▶ _Dataset extract_
....

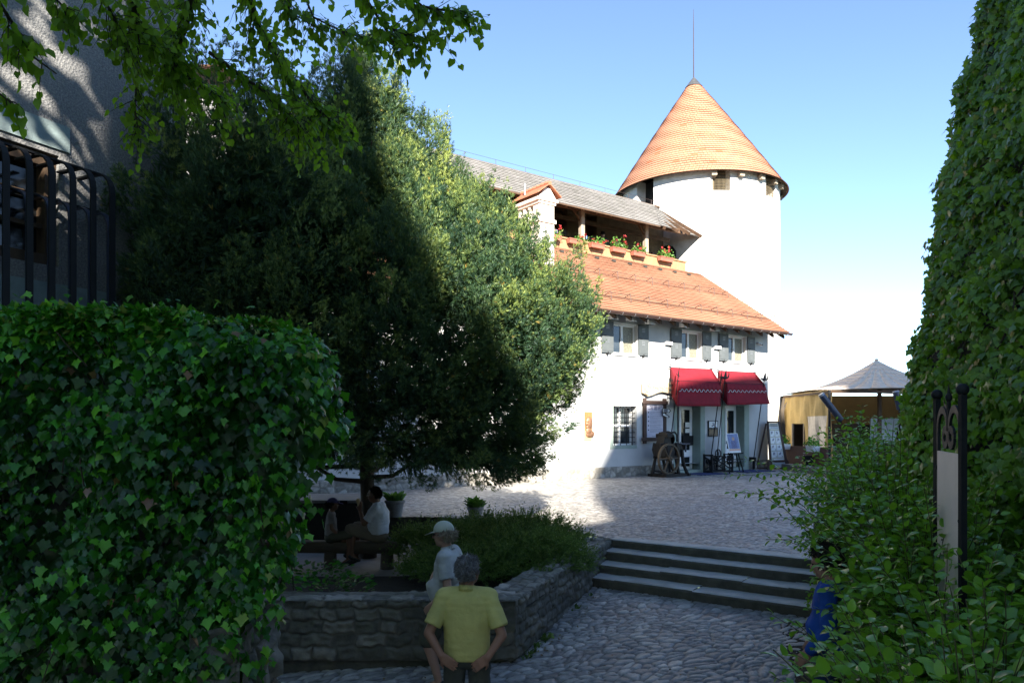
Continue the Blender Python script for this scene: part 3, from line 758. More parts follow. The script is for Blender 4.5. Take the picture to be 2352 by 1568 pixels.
for i, a in enumerate([('large-leaved shrub nearest the viewer in the bottom corner', 1.72, 2.45, -1, 1.12, .62, 76, .082),
          ('broad-leaved shrub reaching over the path in front of the woman\'s legs', 2.05, 3.4, -1, 1.0, .68, 80, .085),
          ('leafy shrub right in front of the iron-framed sign', 2.7, 4.1, -1, 1.12, .72, 72, .09),
          ('leafy shrub partly hiding the curly-haired woman', 3.05, 5.3, -.9, 1.36, .62, 80, .085),
          ('leafy shrub behind the iron-framed sign, against the creeper wall', 3.45, 6.1, -.85, 1.55, .78, 80, .08),
          ('leafy shrub beside the right end of the stone steps', 3.7, 7.3, -.75, 1.7, .8, 84, .08),
          ('tallest leafy shrub, where the creeper wall ends', 4.15, 8.4, -.6, 1.95, .85, 88, .08),
          ('farthest leafy shrub, below the marquee', 4.95, 9.9, -.4, 1.95, .85, 80, .08)]):
    shrub(*a, seed=100 + i)

# --- added unseen shadow caster behind the viewer; its outline follows the wanted shade edges
kp = thing('shadow_caster', 'added tall blocker far behind the viewer, shaped to cast the shade', 'shadow caster', (0, -33, -1))
KP = [(-40, 0), (-40, 26.8), (-.9, 26.8), (-.6, 33), (1.2, 34.9), (1.95, 32), (2.3, 29.2), (2.75, 28), (2.95, 27), (4.6, 26.0), (5.4, 25.4), (6.5, 26.1), (7.2, 29), (8.5, 32.7), (9.34, 34.4), (9.9, 35.4), (10.6, 36.2), (12.1, 37.3), (13.6, 38.3), (15.5, 39.3), (17.7, 40.6), (19.0, 40.0), (20.95, 39.8), (21.8, 41.2), (22.3, 44.4), (36, 44.4), (36, 0)]
b = MB(); b.prism([(x, -3, z + 1) for x, z in KP], (0, 6, 0)); b.build('wall', M('caster_bounce_white', (.78, .76, .72), .9, var=.12, scale=.3, bump=.1), kp)  # white so that the added blocker bounces fill light into the near shade

# --- linden: trunk and crown stand behind the viewer, its low branches hang into view
ln_ = thing('linden_tree', 'linden whose leafy low branches hang down across the top of the view', 'tree', (-2.6, -2.6, -1.6))
LO = Vector((-2.6, -2.6, -1.6))
b = MB(); b.tube([(0, 0, -.3), (.1, 0, 2), (.1, .2, 5), (.2, .2, 9), (0, .3, 15)], [.42, .34, .3, .22, .06], 12); b.build('trunk', m_bark, ln_, 60)
n = 5000
p = np.stack([RNG.uniform(-13, -3.0, n), RNG.uniform(-4.5, .5, n), RNG.uniform(6.8, 17, n)], -1)
k = vnoise(p, .8) < .6; p = p[k]; n = len(p)
leaves('crown', T_HEART, p - np.array(LO), np.stack([RNG.normal(size=n) * .5, RNG.normal(size=n) * .5, -.8 + 0 * p[:, 0]], -1), np.array([0, -.6, .8]) + RNG.normal(size=(n, 3)) * .5, RNG.uniform(.2, .32, n), m_lin, ln_)
b = MB(); bl = MB(); P_, A_, N_, S_, T_ = [], [], [], [], []
g = np.random.default_rng(21)
def twig(q, d, ln, r, lsz, dens=.04):
    pts = [q.copy()]; d = d / np.linalg.norm(d)
    for i in range(6):
        d = d + np.array([0, 0, -.13]) + g.normal(size=3) * .1; d /= np.linalg.norm(d); q = q + d * ln / 6; pts.append(q.copy())
    b.tube([tuple(v) for v in pts], [r * (1 - .12 * i) for i in range(7)], 4, False)
    pts = np.array(pts); k = int(ln / dens)
    for i in range(k):
        u = (i + .7) / k * 6; i0 = min(int(u), 5); c = pts[i0] + (pts[i0 + 1] - pts[i0]) * (u - i0)
        s = np.array([d[1], -d[0], 0]) * (1 if i % 2 else -1) + g.normal(size=3) * .35
        P_.append(c + s * .02); A_.append(s * .8 + d * .5 + np.array([0, 0, -.55])); N_.append(np.array([0, -.35, .8]) + g.normal(size=3) * .7)
        S_.append(lsz * g.uniform(.6, 1.2)); T_.append(g.random())
def limb(pix, r0, ntw, ln, lsz, spread=1.0, dens=.04):
    pts = [np.array(P(*q)) for q in pix]
    b.tube([tuple(v) for v in pts], [r0 * (1 - .8 * i / len(pts)) for i in range(len(pts))], 6)
    for k in range(ntw):
        u = g.random() ** .8 * (len(pts) - 1.001); i0 = int(u); q = pts[i0] + (pts[i0 + 1] - pts[i0]) * (u - i0); ax = pts[i0 + 1] - pts[i0]; ax /= np.linalg.norm(ax)
        twig(q, ax * .8 + g.normal(size=3) * np.array([.7, .7, .5]) * spread, ln * g.uniform(.5, 1.2), .0035, lsz, dens)
# thick backlit mass, upper left of the yew
limb([(250, -260, 3.6), (305, -60, 4.0), (312, 60, 4.4), (360, 105, 4.7), (415, 165, 5.0), (520, 235, 5.3)], .03, 105, .36, .048)
limb([(420, -300, 4.0), (445, -60, 4.4), (430, 60, 4.7), (400, 130, 4.9), (385, 200, 5.1)], .02, 69, .32, .047)
limb([(560, -260, 4.2), (560, -40, 4.7), (600, 70, 5.0), (650, 150, 5.3), (720, 240, 5.5), (770, 290, 5.6)], .022, 101, .36, .048)
limb([(330, 60, 4.5), (315, 140, 4.6), (310, 250, 4.7), (320, 320, 4.7)], .008, 36, .2, .048)
limb([(480, 120, 4.9), (560, 180, 5.1), (640, 230, 5.2), (690, 300, 5.3)], .012, 59, .3, .047)
limb([(200, -200, 3.7), (230, -20, 4.0), (260, 40, 4.2), (300, 110, 4.3)], .012, 41, .28, .047)
# the dark sprays against the sky
limb([(780, -240, 4.2), (830, -20, 4.5), (880, 60, 4.6), (930, 80, 4.7), (985, 95, 4.8)], .012, 41, .26, .056, .8)
limb([(880, -200, 4.3), (920, -30, 4.6), (970, 15, 4.7), (1025, 25, 4.8), (1062, 32, 4.8)], .012, 50, .24, .056, .8)
limb([(880, 60, 4.6), (905, 100, 4.6), (918, 135, 4.6)], .006, 11, .16, .06, .7)
limb([(680, -200, 4.4), (690, -30, 4.7), (720, 40, 4.8), (790, 75, 4.9), (850, 90, 4.9)], .01, 39, .26, .052, .8)
limb([(620, -200, 4.4), (640, -30, 4.6), (670, 30, 4.7), (720, 60, 4.8)], .01, 27, .24, .052, .8)
# sprays at the far left
limb([(-60, -120, 3.4), (0, 10, 3.8), (40, 70, 4.0), (75, 130, 4.1), (130, 170, 4.2)], .012, 20, .22, .064, .7)
limb([(40, -200, 3.6), (90, -60, 3.9), (130, 0, 4.0), (160, 30, 4.1)], .01, 23, .2, .06, .7)
limb([(-80, 150, 3.6), (-20, 200, 3.8), (30, 240, 3.9)], .008, 11, .15, .06, .6)
b.v = [tuple(Vector(v) - LO) for v in b.v]; b.build('branches', m_twig, ln_)
leaves('hanging_foliage', T_HEART, np.array(P_) - np.array(LO), np.array(A_), np.array(N_), np.array(S_), m_lin, ln_, np.array(T_))
# ================================================================== HOUSE, GALLERY, TOWER
HA = G(1366, 1098); HD = Vector((.805, .593, 0)).normalized(); HN = Vector((-HD.y, HD.x, 0))   # along the front / inwards
HRZ = math.atan2(HD.y, HD.x)
def hs(px, D):
    k = (px - 1176) / F
    return (k * (HA.y + HN.y * D) - (HA.x + HN.x * D)) / (HD.x - k * HD.y)
def hz(px, py, D):
    s = hs(px, D); return H + (977 - py) / F * (HA.y + HD.y * s + HN.y * D)
def hp(px, py, D): return Vector((hs(px, D), D, hz(px, py, D)))
def q2(x, y): return 1317.1 + .32993 * x, 611.5 + .32993 * y      # from my enlarged view to reference pixels
def q3(x, y): return 1524.1 + .18 * x, 818.5 + .18 * y
def hq(x, y, D=0.0): return hp(*q2(x, y), D)

m_wall = M('white_lime_plaster', (.52, .52, .51), .9, var=.12, scale=1.2, bump=.25, bscale=25)
m_wallt = M('tower_plaster', (.66, .64, .6), .95, var=.42, scale=.9, bump=.7, bscale=14, dist=.03)
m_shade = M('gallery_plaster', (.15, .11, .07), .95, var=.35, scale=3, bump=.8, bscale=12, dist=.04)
m_green = M('grey_green_surround', (.3, .36, .31), .85, var=.12, bump=.2)
m_tile = tile_mat('beaver_tail_tiles', (.34, .15, .085), (.4, .19, .115), (.38, .2, .125), .17, .16, .012, None, (.24, .15, .09))
m_cone = tile_mat('tower_tiles', (.37, .165, .098), (.4, .185, .112), (.39, .19, .12), .19, .17, .011, (.38, .12, .06), (.34, .18, .1))
m_shing = tile_mat('weathered_shingles', (.2, .19, .18), (.34, .32, .3), (.26, .25, .24), .13, .24, .014, None, (.12, .12, .1), .03)
m_gutter = M('brown_gutter', (.09, .05, .04), .35, .4, .5, var=.2, bump=.05)
m_timber = M('brown_timber', (.11, .062, .034), .75, var=.5, scale=4, bump=.35, bscale=25)
m_timberl = M('pale_timber', (.42, .23, .12), .7, var=.35, scale=5, bump=.2, stretch=(6, 6, .6))
m_ashwood = M('weathered_post_wood', (.36, .3, .23), .8, var=.35, scale=6, bump=.3, stretch=(3, 3, .4))
m_white = M('white_frame_paint', (.8, .8, .79), .45, var=.05, bump=.03)
m_shut = M('dark_green_grey_shutter', (.1, .112, .115), .55, var=.2, bump=.1)
m_lead = M('lead_sheet', (.14, .14, .14), .5, .6, .5, var=.3, scale=3, bump=.1)
m_plinth = stone_mat('plinth_stone', [(0, (.2, .185, .155)), (.5, (.32, .3, .26)), (1, (.46, .43, .38))], (.18, .165, .14), .9, 40, .5)
m_terra = M('terracotta', (.42, .16, .09), .8, var=.2, bump=.15)
m_black = M('dark_interior', (.008, .008, .008), .9, var=0, bump=0)
m_metal = M('galvanised_metal', (.35, .35, .36), .45, .7, .5, var=.2, bump=.05)
m_rod = M('brown_metal_rod', (.06, .04, .035), .6, 0, .3, var=.2, bump=0)
def glass():
    t = NT('window_glass'); v = t.obj()
    n = t.noise(v, 1.6, 3); c = t.ramp(n, [(.3, (.015, .02, .025)), (.7, (.05, .06, .065))])
    return t.done(c, .04, 0, .9, t.bump(t.noise(v, 2.2, 2), .05, .02))
m_glass = glass()
def lace():
    t = NT('lace_curtain'); v = t.obj(26.0)
    vo = t.n('ShaderNodeTexVoronoi', Vector=v, Scale=1.0, _feature='DISTANCE_TO_EDGE')
    return t.done(t.ramp(vo.outputs['Distance'], [(.04, (.3, .28, .2)), (.12, (.09, .09, .07))]), .5, 0, .6)
m_lace = lace()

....

▶ _Task prompt_
Return only the lines from the start of the data through the line that contains "b = MB(); b.prism([(x, -3, z", please, copying them exactly and omitting all pictures.

▶ _Full response_
Continue the Blender Python script for this scene: part 3, from line 758. More parts follow. The script is for Blender 4.5. Take the picture to be 2352 by 1568 pixels.
for i, a in enumerate([('large-leaved shrub nearest the viewer in the bottom corner', 1.72, 2.45, -1, 1.12, .62, 76, .082),
          ('broad-leaved shrub reaching over the path in front of the woman\'s legs', 2.05, 3.4, -1, 1.0, .68, 80, .085),
          ('leafy shrub right in front of the iron-framed sign', 2.7, 4.1, -1, 1.12, .72, 72, .09),
          ('leafy shrub partly hiding the curly-haired woman', 3.05, 5.3, -.9, 1.36, .62, 80, .085),
          ('leafy shrub behind the iron-framed sign, against the creeper wall', 3.45, 6.1, -.85, 1.55, .78, 80, .08),
          ('leafy shrub beside the right end of the stone steps', 3.7, 7.3, -.75, 1.7, .8, 84, .08),
          ('tallest leafy shrub, where the creeper wall ends', 4.15, 8.4, -.6, 1.95, .85, 88, .08),
          ('farthest leafy shrub, below the marquee', 4.95, 9.9, -.4, 1.95, .85, 80, .08)]):
    shrub(*a, seed=100 + i)

# --- added unseen shadow caster behind the viewer; its outline follows the wanted shade edges
kp = thing('shadow_caster', 'added tall blocker far behind the viewer, shaped to cast the shade', 'shadow caster', (0, -33, -1))
KP = [(-40, 0), (-40, 26.8), (-.9, 26.8), (-.6, 33), (1.2, 34.9), (1.95, 32), (2.3, 29.2), (2.75, 28), (2.95, 27), (4.6, 26.0), (5.4, 25.4), (6.5, 26.1), (7.2, 29), (8.5, 32.7), (9.34, 34.4), (9.9, 35.4), (10.6, 36.2), (12.1, 37.3), (13.6, 38.3), (15.5, 39.3), (17.7, 40.6), (19.0, 40.0), (20.95, 39.8), (21.8, 41.2), (22.3, 44.4), (36, 44.4), (36, 0)]
b = MB(); b.prism([(x, -3, z + 1) for x, z in KP], (0, 6, 0)); b.build('wall', M('caster_bounce_white', (.78, .76, .72), .9, var=.12, scale=.3, bump=.1), kp)  # white so that the added blocker bounces fill light into the near shade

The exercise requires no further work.